A spring whose unstretched length is $$l$$ has a force constant k. The spring is cut into two pieces of unstretched lengths $$l_1$$ and $$l_2$$ where, $$l_1 = nl_2$$ and n is an integer. The ratio $$k_1/k_2$$ of the corresponding force constants, k$$_1$$ and k$$_2$$ will be:

We begin with the basic property of a uniform spring: its force constant (spring constant) $$k$$ is inversely proportional to its natural or unstretched length $$l$$. In other words, for any piece cut from the same spring, the product $$k \, l$$ remains constant. We can write this as

$$k \, l = \text{constant} \qquad \text{(for a given uniform spring)}$$

Let this constant be denoted by $$C$$, so that for the original full spring we have

$$k \, l = C \quad -(1)$$

Now the spring is cut into two parts.
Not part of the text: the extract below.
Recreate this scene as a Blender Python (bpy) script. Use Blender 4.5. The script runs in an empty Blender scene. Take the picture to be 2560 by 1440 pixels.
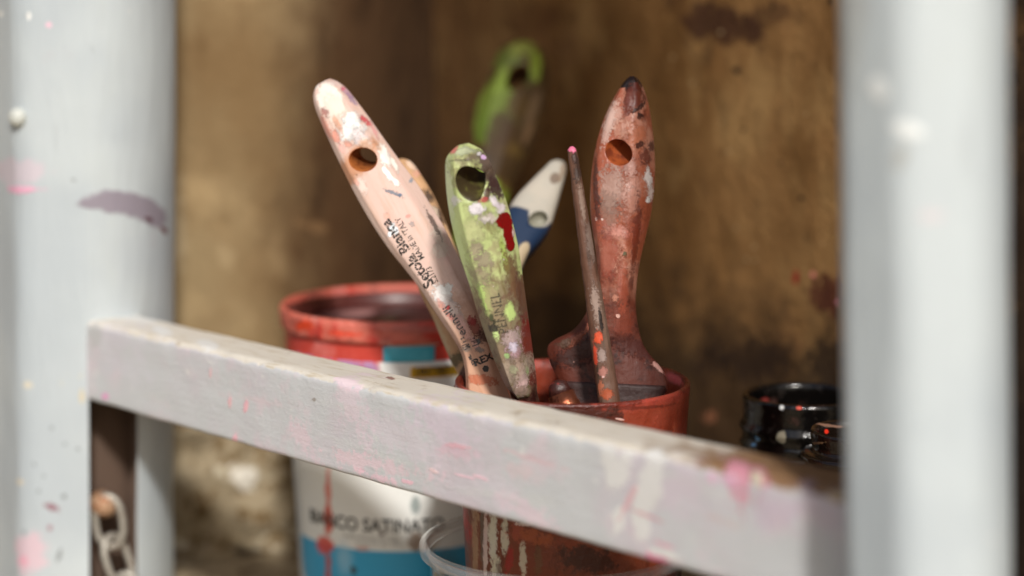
import bpy, bmesh, math, random
from math import radians, sin, cos, tan, pi, sqrt, atan2
from mathutils import Vector, Matrix, noise
from mathutils.bvhtree import BVHTree

S = bpy.context.scene
C = S.collection
random.seed(7)

# ------------------------------------------------------------------ camera frame
F = 5000.0            # focal length in pixels of a 2560 wide frame
PITCH = radians(8.7)
H = 0.35
CAM = Vector((0, 0, H))
FWD = Vector((0, cos(PITCH), -sin(PITCH)))
UP = Vector((0, sin(PITCH), cos(PITCH)))
RT = Vector((1, 0, 0))


def ray(px, py):
    return (FWD + RT * ((px - 1280) / F) + UP * ((720 - py) / F))


def W(px, py, d):
    """the point seen at pixel (px, py), d metres deep"""
    return CAM + ray(px, py) * d


def lin(h):
    h = h.lstrip('#')
    o = []
    for i in (0, 2, 4):
        c = int(h[i:i + 2], 16) / 255
        o.append(c / 12.92 if c <= 0.04045 else ((c + 0.055) / 1.055) ** 2.4)
    return (o[0], o[1], o[2], 1.0)


# ------------------------------------------------------------------ objects
def tag(o, label=None, cat=None, group=None, kind=None):
    if label: o['label'] = label
    if cat: o['category'] = cat
    if group: o['group'] = group
    if kind: o['kind'] = kind
    return o


def link(name, mesh, mats, parent=None, mw=None, smooth=True):
    o = bpy.data.objects.new(name, mesh)
    C.objects.link(o)
    for m in (mats if isinstance(mats, (list, tuple)) else [mats]):
        mesh.materials.append(m.mat if isinstance(m, Mat) else m)
    if smooth:
        mesh.polygons.foreach_set('use_smooth', [True] * len(mesh.polygons))
    if parent is not None:
        o.parent = parent
        if mw is not None:
            o.matrix_basis = parent_inv(parent) @ mw
    elif mw is not None:
        o.matrix_basis = mw
    return o


def world_of(o):
    m = o.matrix_basis.copy()
    while o.parent is not None:
        o = o.parent
        m = o.matrix_basis @ m
    return m


def parent_inv(p):
    return world_of(p).inverted()


def empty(name, mw):
    o = bpy.data.objects.new(name, None)
    o.empty_display_size = 0.02
    C.objects.link(o)
    o.matrix_basis = mw
    return o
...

Their natural lengths are stated to be $$l_1$$ and $$l_2$$, and the problem tells us that

$$l_1 = n \, l_2 \qquad \text{where } n \text{ is an integer.} \quad -(2)$$

Because both pieces come from the same original spring, each piece must satisfy the same relation (1). Hence for the first piece we can write

$$k_1 \, l_1 = C \quad -(3)$$

and for the second piece we can similarly write

$$k_2 \, l_2 = C. \quad -(4)$$

From equation (3) we isolate $$k_1$$:

$$k_1 = \dfrac{C}{l_1}. \quad -(5)$$

From equation (4) we isolate $$k_2$$:

$$k_2 = \dfrac{C}{l_2}. \quad -(6)$$

We are asked to find the ratio $$\dfrac{k_1}{k_2}$$. Dividing (5) by (6) we get

$$\dfrac{k_1}{k_2} = \dfrac{C/l_1}{C/l_2} = \dfrac{l_2}{l_1}. \quad -(7)$$

Now we substitute the relation between the lengths from equation (2). Because $$l_1 = n l_2$$, we can solve for $$l_2$$:

$$l_2 = \dfrac{l_1}{n}. \quad -(8)$$

Putting (8) into (7) gives

$$\dfrac{k_1}{k_2} = \dfrac{l_2}{l_1} = \dfrac{l_1/n}{l_1} = \dfrac{1}{n}. \quad -(9)$$

Thus the ratio of the spring constants of the two pieces is

$$\dfrac{k_1}{k_2} = \dfrac{1}{n}.$$

Comparing with the options provided, this matches Option D.

Hence, the correct answer is Option D.